Friday, April 10, 2009

after a while you get used to the crunching sound

you know with each relationship the comes and goes in life - you are supposed to learn something. be it about life or yourself.

for the most part this has held true for me - or let me rephrase - for the most part i thought this held true for me.

now single and seemingly "lost" in the dating world i realized that while lessons have been available for me to learn from - i have pretty much ignored all the big things.

the one constant that i always seemed to find as a relationship came to an end is the fact i always got frustrated that i felt like i was walking on eggshells.

it had become such a commonplace feeling that i was used to the sound of the crunching eggshells - but if i want to be really honest with myself - that isn't completely the fault of anyone else but me.

my one failure was i refused to actually be honest with myself which led me to not being completely honest with someone who i was working on developing a lasting relationship with.

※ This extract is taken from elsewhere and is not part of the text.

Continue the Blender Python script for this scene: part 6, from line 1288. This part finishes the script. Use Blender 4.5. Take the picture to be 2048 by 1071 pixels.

my last relationship ended because of my refusal to be honest with myself which led me to being dishonest with them which led to me being paranoid and insecure about myself and my capabilities.

tonight i was listening to the new Kings of Leon album and one song that i always hung on to was "Use Somebody" cause i felt it was a true expression of how i felt and what i wanted but tonight i realized that i was listening to the wrong song - "Use Somebody" played and passed without me giving a second thought - then "Be Somebody" came on and i stopped and just closed my eyes and listened.

it's not that i could use somebody to make feel whole - it's that i have to be somebody to make a difference - to be trustworthy and kind.

so the familiar sound and feeling of eggshells crunching beneath my feet were actually the tiny pieces of my own self inflicted broken heart.

i can't change my past - but i can improve for the future - i can be humble and regretful for my mistakes and learn from them - learn how to be somebody for myself and someone special out there.